-------- GIVEN MATERIAL

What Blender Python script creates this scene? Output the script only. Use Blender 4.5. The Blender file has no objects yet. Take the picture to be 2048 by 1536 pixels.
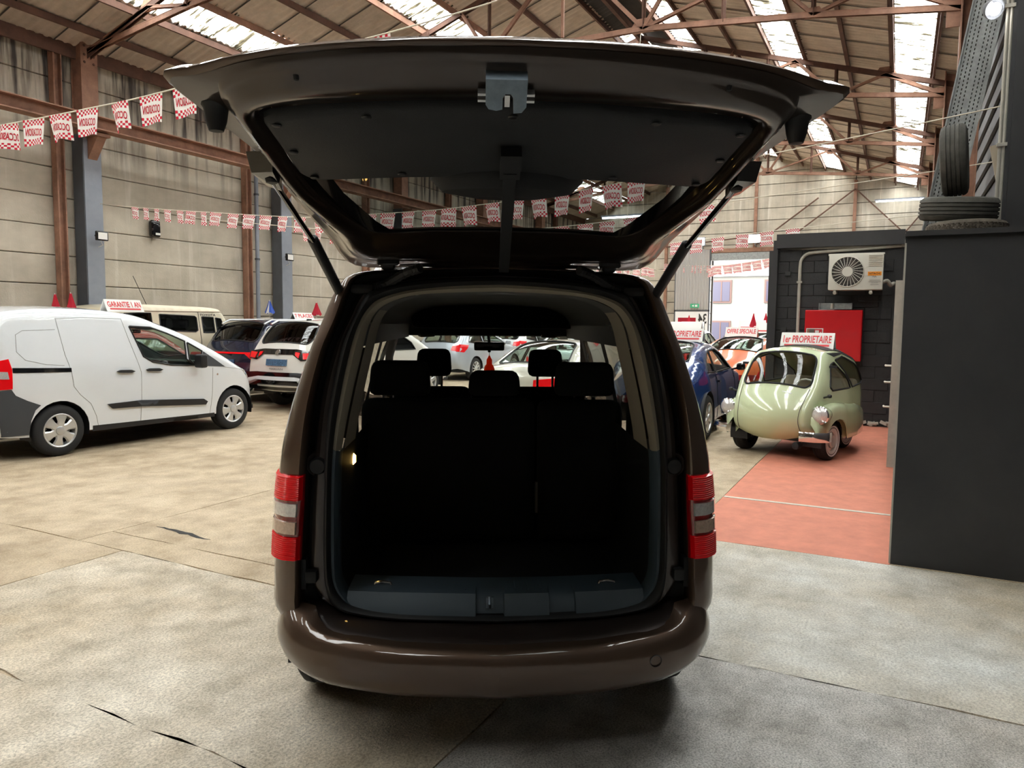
import bpy, bmesh, math, random
from mathutils import Vector, Matrix
from mathutils.geometry import delaunay_2d_cdt
random.seed(7)
PI = math.pi
S = bpy.context.scene
COL = S.collection
# ------------------------------------------------------------------ camera, sky, exposure
# world axes: +X runs along the hall, +Y to its long concrete wall, Z up; the photographer stands at the origin
cd = bpy.data.cameras.new('camera'); cam = bpy.data.objects.new('camera', cd); COL.objects.link(cam)
cd.sensor_fit = 'HORIZONTAL'; cd.sensor_width = 36.0; cd.lens = 1490.0 / 2048.0 * 36.0
cd.clip_start = 0.05; cd.clip_end = 300
hd, pt, rl = math.radians(27.36), math.radians(-4.72), math.radians(-0.54)
fw = Vector((math.cos(hd) * math.cos(pt), math.sin(hd) * math.cos(pt), math.sin(pt)))
rt = Vector((math.sin(hd), -math.cos(hd), 0)); up = rt.cross(fw)
r2 = rt * math.cos(rl) + up * math.sin(-rl); u2 = up * math.cos(rl) - rt * math.sin(-rl)
cam.matrix_world = Matrix(((r2.x, u2.x, -fw.x, 0), (r2.y, u2.y, -fw.y, 0), (r2.z, u2.z, -fw.z, 1.70), (0, 0, 0, 1)))
S.camera = cam
W = bpy.data.worlds.new('sky'); S.world = W; W.use_nodes = True
bg = W.node_tree.nodes['Background']; bg.inputs[0].default_value = (0.90, 0.96, 1.03, 1); bg.inputs[1].default_value = 5.2
S.view_settings.view_transform = 'Standard'; S.view_settings.look = 'None'; S.view_settings.gamma = 1
S.view_settings.use_curve_mapping = False; S.view_settings.exposure = 2.08
S.cycles.max_bounces = 9; S.cycles.diffuse_bounces = 5; S.cycles.glossy_bounces = 4; S.cycles.transmission_bounces = 6
S.cycles.transparent_max_bounces = 20; S.cycles.sample_clamp_indirect = 8; S.cycles.caustics_reflective = False; S.cycles.caustics_refractive = False
# roof geometry shared by everything that meets it
RW, RZ, SL, SR = 6.9, 10.05, 0.331, 0.30
LW, RWALL, UB, UF = 15.5, -1.30, -12.0, 37.9
def roofz(w): return RZ - (SL if w > RW else SR) * abs(w - RW)
SKY_ROWS = [(12.73, 13.65, -3.6, 37.5), (9.72, 10.62, -3.6, 37.5), (6.95, 7.5, 20.7, 37.5), (5.3, 6.05, -3.6, 37.5), (2.5, 3.36, -3.6, 37.5), (-0.46, 0.43, -3.6, 37.5)]
# daylight portals lie in the plane of the skylights and of the open gate; they only guide sampling of the sky
def portal(loc, rot, sx, sy):
    l = bpy.data.lights.new('skylight_portal', 'AREA'); l.shape = 'RECTANGLE'; l.size = sx; l.size_y = sy
    l.cycles.is_portal = True
    o = bpy.data.objects.new('skylight_portal', l); COL.objects.link(o); o.location = loc; o.rotation_euler = rot
for a, b, u0, u1 in SKY_ROWS:
    m = (a + b) / 2; sg = SL if m > RW else -SR
    portal(((u0 + u1) / 2, m, roofz(m) + 0.12), (-math.atan(sg), 0, 0), u1 - u0, (b - a) * 1.05)
portal((38.1, 6.9, 2.6), (0, -PI / 2, 0), 5.2, 3.1)

# ------------------------------------------------------------------ materials
MATS = {}
def mat(name, col, rough=.5, metal=0., coat=0., spec=.5, var=0., vs=6., bump=0., bs=60., col2=None, streak=0., alpha=None, emit=0.):
    m = bpy.data.materials.new(name); m.use_nodes = True; nt = m.node_tree; b = nt.nodes['Principled BSDF']
    b.inputs['Base Color'].default_value = (*col, 1); b.inputs['Roughness'].default_value = rough; b.inputs['Metallic'].default_value = metal
    b.inputs['Coat Weight'].default_value = coat; b.inputs['Coat Roughness'].default_value = .03; b.inputs['Specular IOR Level'].default_value = spec
    tc = nt.nodes.new('ShaderNodeTexCoord')
    if var > 0 or streak > 0:
        n = nt.nodes.new('ShaderNodeTexNoise'); n.inputs['Scale'].default_value = vs; n.inputs['Detail'].default_value = 6; n.inputs['Roughness'].default_value = .65
        src = tc.outputs['Object']
        if streak > 0:
            mp = nt.nodes.new('ShaderNodeMapping'); mp.inputs['Scale'].default_value = (1, 1, streak); nt.links.new(src, mp.inputs[0]); src = mp.outputs[0]
        nt.links.new(src, n.inputs['Vector'])
        r = nt.nodes.new('ShaderNodeValToRGB'); r.color_ramp.elements[0].position = .3; r.color_ramp.elements[1].position = .72
        c2 = col2 or tuple(c * (1 - var) for c in col)
        r.color_ramp.elements[0].color = (*c2, 1); r.color_ramp.elements[1].color = (*[min(1, c * (1 + var * .35)) for c in col], 1)
        nt.links.new(n.outputs[0], r.inputs[0]); nt.links.new(r.outputs[0], b.inputs['Base Color'])
    if bump > 0:
        n2 = nt.nodes.new('ShaderNodeTexNoise'); n2.inputs['Scale'].default_value = bs; n2.inputs['Detail'].default_value = 4
        nt.links.new(tc.outputs['Object'], n2.inputs['Vector'])
        bp = nt.nodes.new('ShaderNodeBump'); bp.inputs['Strength'].default_value = bump; bp.inputs['Distance'].default_value = .01
        nt.links.new(n2.outputs[0], bp.inputs['Height']); nt.links.new(bp.outputs[0], b.inputs['Normal'])
    if emit > 0:
        b.inputs['Emission Color'].default_value = (*col, 1); b.inputs['Emission Strength'].default_value = emit
    MATS[name] = m; return m
def glass(name, tint, gl=.12, rough=.02):
    m = bpy.data.materials.new(name); m.use_nodes = True; nt = m.node_tree; nt.nodes.clear()
    o = nt.nodes.new('ShaderNodeOutputMaterial'); t = nt.nodes.new('ShaderNodeBsdfTransparent'); t.inputs[0].default_value = (*tint, 1)
    g = nt.nodes.new('ShaderNodeBsdfGlossy'); g.inputs['Roughness'].default_value = rough
    f = nt.nodes.new('ShaderNodeFresnel'); ge = nt.nodes.new('ShaderNodeNewGeometry'); ma = nt.nodes.new('ShaderNodeMath'); ma.operation = 'MULTIPLY_ADD'
    ma.inputs[1].default_value = 1 / 1.5 - 1.5; ma.inputs[2].default_value = 1.5; nt.links.new(ge.outputs['Backfacing'], ma.inputs[0]); nt.links.new(ma.outputs[0], f.inputs[0])
    mx = nt.nodes.new('ShaderNodeMixShader'); nt.links.new(f.outputs[0], mx.inputs[0]); nt.links.new(t.outputs[0], mx.inputs[1]); nt.links.new(g.outputs[0], mx.inputs[2])
    nt.links.new(mx.outputs[0], o.inputs[0]); MATS[name] = m; return m
def paint(name, col, rough=.35, flake=0., coat=1.):
    return mat(name, col, rough, flake, coat)
mat('rust', (.33, .17, .11), .75, var=.45, vs=3.5, bump=.15)
mat('rust_dark', (.13, .062, .04), .8, var=.4, vs=4, bump=.15)
mat('grey_steel', (.25, .27, .31), .5, var=.15, vs=3)
mat('grey_steel_dark', (.09, .095, .105), .5, var=.2, vs=3)
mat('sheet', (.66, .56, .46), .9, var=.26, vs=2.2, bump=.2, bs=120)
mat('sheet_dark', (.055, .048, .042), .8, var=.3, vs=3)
mat('black_block', (.022, .021, .021), .55, var=.25, vs=5, bump=.35, bs=55)
mat('box_grey', (.034, .033, .033), .5, var=.3, vs=1.6, col2=(.022, .022, .024), bump=.18, bs=220)
mat('dark_trim', (.035, .034, .034), .5, var=.2, vs=3)
mat('red_floor', (.64, .225, .145), .72, var=.2, vs=5, bump=.15, bs=80)
mat('white_line', (.62, .58, .5), .7, var=.2, vs=20)
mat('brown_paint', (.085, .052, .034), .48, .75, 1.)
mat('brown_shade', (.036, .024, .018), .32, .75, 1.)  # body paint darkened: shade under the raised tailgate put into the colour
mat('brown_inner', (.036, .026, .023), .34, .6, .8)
mat('black_plastic', (.008, .008, .0095), .5, bump=.12, bs=400)
mat('black_rubber', (.006, .006, .007), .6)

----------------

EXERCISE DIRECTIONS: Could you give again exactly the lines from the line containing "mat('brown_paint', (.085, .052, .034), .48, .75, 1.)" through the final line of the data above, and no others?

COMPLETED EXERCISE:
mat('brown_paint', (.085, .052, .034), .48, .75, 1.)
mat('brown_shade', (.036, .024, .018), .32, .75, 1.)  # body paint darkened: shade under the raised tailgate put into the colour
mat('brown_inner', (.036, .026, .023), .34, .6, .8)
mat('black_plastic', (.008, .008, .0095), .5, bump=.12, bs=400)
mat('black_rubber', (.006, .006, .007), .6)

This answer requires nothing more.